>> Begin
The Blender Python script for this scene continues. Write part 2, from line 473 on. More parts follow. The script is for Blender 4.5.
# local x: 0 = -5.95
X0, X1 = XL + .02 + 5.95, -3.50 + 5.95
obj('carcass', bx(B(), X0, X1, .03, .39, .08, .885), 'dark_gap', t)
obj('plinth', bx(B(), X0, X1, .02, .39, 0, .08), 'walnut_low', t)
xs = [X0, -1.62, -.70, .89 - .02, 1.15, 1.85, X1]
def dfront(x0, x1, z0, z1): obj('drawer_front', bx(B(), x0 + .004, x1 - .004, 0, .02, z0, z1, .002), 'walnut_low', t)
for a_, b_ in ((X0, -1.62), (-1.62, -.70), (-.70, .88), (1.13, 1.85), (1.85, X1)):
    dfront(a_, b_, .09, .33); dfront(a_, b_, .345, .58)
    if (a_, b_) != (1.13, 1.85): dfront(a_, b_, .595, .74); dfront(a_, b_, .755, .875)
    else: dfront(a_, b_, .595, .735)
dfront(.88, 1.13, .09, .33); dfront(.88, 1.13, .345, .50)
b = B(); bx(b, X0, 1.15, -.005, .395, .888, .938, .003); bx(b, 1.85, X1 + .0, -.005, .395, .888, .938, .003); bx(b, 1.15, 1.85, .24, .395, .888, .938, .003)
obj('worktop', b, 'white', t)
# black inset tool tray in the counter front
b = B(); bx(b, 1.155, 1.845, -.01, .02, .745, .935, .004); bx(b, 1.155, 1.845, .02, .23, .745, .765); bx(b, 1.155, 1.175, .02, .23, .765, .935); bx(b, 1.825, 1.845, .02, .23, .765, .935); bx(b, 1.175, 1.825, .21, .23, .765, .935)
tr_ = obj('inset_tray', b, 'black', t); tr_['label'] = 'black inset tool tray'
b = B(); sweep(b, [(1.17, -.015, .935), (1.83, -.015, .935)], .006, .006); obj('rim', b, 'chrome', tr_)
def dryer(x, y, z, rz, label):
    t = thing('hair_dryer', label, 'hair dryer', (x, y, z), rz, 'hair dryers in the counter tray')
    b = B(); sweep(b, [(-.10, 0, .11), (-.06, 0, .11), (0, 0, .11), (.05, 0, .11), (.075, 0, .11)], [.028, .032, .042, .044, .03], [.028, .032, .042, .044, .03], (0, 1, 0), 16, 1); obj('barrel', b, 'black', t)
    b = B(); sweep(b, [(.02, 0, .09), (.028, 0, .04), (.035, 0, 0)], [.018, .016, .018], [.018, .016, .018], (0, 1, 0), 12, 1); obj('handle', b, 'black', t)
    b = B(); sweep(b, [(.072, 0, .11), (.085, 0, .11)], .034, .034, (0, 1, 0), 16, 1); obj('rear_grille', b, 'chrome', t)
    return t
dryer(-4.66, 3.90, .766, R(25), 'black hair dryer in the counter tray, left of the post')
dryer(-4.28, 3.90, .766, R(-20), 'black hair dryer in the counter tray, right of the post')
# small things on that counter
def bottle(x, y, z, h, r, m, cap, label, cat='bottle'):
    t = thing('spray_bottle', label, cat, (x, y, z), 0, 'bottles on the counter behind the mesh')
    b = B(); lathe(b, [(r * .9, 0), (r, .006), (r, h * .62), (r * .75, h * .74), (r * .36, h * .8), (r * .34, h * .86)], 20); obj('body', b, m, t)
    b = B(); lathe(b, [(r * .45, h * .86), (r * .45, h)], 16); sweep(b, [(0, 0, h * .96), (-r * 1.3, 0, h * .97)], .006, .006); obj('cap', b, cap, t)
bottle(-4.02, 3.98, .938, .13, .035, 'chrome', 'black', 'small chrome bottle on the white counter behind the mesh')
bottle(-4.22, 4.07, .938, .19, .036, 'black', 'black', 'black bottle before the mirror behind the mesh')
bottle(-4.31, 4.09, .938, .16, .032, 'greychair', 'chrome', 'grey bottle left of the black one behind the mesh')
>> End
▶ _The exercise_: Copy the data above exactly. Every line must be included.

▶ _Output of the task_:
The Blender Python script for this scene continues. Write part 2, from line 473 on. More parts follow. The script is for Blender 4.5.
# local x: 0 = -5.95
X0, X1 = XL + .02 + 5.95, -3.50 + 5.95
obj('carcass', bx(B(), X0, X1, .03, .39, .08, .885), 'dark_gap', t)
obj('plinth', bx(B(), X0, X1, .02, .39, 0, .08), 'walnut_low', t)
xs = [X0, -1.62, -.70, .89 - .02, 1.15, 1.85, X1]
def dfront(x0, x1, z0, z1): obj('drawer_front', bx(B(), x0 + .004, x1 - .004, 0, .02, z0, z1, .002), 'walnut_low', t)
for a_, b_ in ((X0, -1.62), (-1.62, -.70), (-.70, .88), (1.13, 1.85), (1.85, X1)):
    dfront(a_, b_, .09, .33); dfront(a_, b_, .345, .58)
    if (a_, b_) != (1.13, 1.85): dfront(a_, b_, .595, .74); dfront(a_, b_, .755, .875)
    else: dfront(a_, b_, .595, .735)
dfront(.88, 1.13, .09, .33); dfront(.88, 1.13, .345, .50)
b = B(); bx(b, X0, 1.15, -.005, .395, .888, .938, .003); bx(b, 1.85, X1 + .0, -.005, .395, .888, .938, .003); bx(b, 1.15, 1.85, .24, .395, .888, .938, .003)
obj('worktop', b, 'white', t)
# black inset tool tray in the counter front
b = B(); bx(b, 1.155, 1.845, -.01, .02, .745, .935, .004); bx(b, 1.155, 1.845, .02, .23, .745, .765); bx(b, 1.155, 1.175, .02, .23, .765, .935); bx(b, 1.825, 1.845, .02, .23, .765, .935); bx(b, 1.175, 1.825, .21, .23, .765, .935)
tr_ = obj('inset_tray', b, 'black', t); tr_['label'] = 'black inset tool tray'
b = B(); sweep(b, [(1.17, -.015, .935), (1.83, -.015, .935)], .006, .006); obj('rim', b, 'chrome', tr_)
def dryer(x, y, z, rz, label):
    t = thing('hair_dryer', label, 'hair dryer', (x, y, z), rz, 'hair dryers in the counter tray')
    b = B(); sweep(b, [(-.10, 0, .11), (-.06, 0, .11), (0, 0, .11), (.05, 0, .11), (.075, 0, .11)], [.028, .032, .042, .044, .03], [.028, .032, .042, .044, .03], (0, 1, 0), 16, 1); obj('barrel', b, 'black', t)
    b = B(); sweep(b, [(.02, 0, .09), (.028, 0, .04), (.035, 0, 0)], [.018, .016, .018], [.018, .016, .018], (0, 1, 0), 12, 1); obj('handle', b, 'black', t)
    b = B(); sweep(b, [(.072, 0, .11), (.085, 0, .11)], .034, .034, (0, 1, 0), 16, 1); obj('rear_grille', b, 'chrome', t)
    return t
dryer(-4.66, 3.90, .766, R(25), 'black hair dryer in the counter tray, left of the post')
dryer(-4.28, 3.90, .766, R(-20), 'black hair dryer in the counter tray, right of the post')
# small things on that counter
def bottle(x, y, z, h, r, m, cap, label, cat='bottle'):
    t = thing('spray_bottle', label, cat, (x, y, z), 0, 'bottles on the counter behind the mesh')
    b = B(); lathe(b, [(r * .9, 0), (r, .006), (r, h * .62), (r * .75, h * .74), (r * .36, h * .8), (r * .34, h * .86)], 20); obj('body', b, m, t)
    b = B(); lathe(b, [(r * .45, h * .86), (r * .45, h)], 16); sweep(b, [(0, 0, h * .96), (-r * 1.3, 0, h * .97)], .006, .006); obj('cap', b, cap, t)
bottle(-4.02, 3.98, .938, .13, .035, 'chrome', 'black', 'small chrome bottle on the white counter behind the mesh')
bottle(-4.22, 4.07, .938, .19, .036, 'black', 'black', 'black bottle before the mirror behind the mesh')
bottle(-4.31, 4.09, .938, .16, .032, 'greychair', 'chrome', 'grey bottle left of the black one behind the mesh')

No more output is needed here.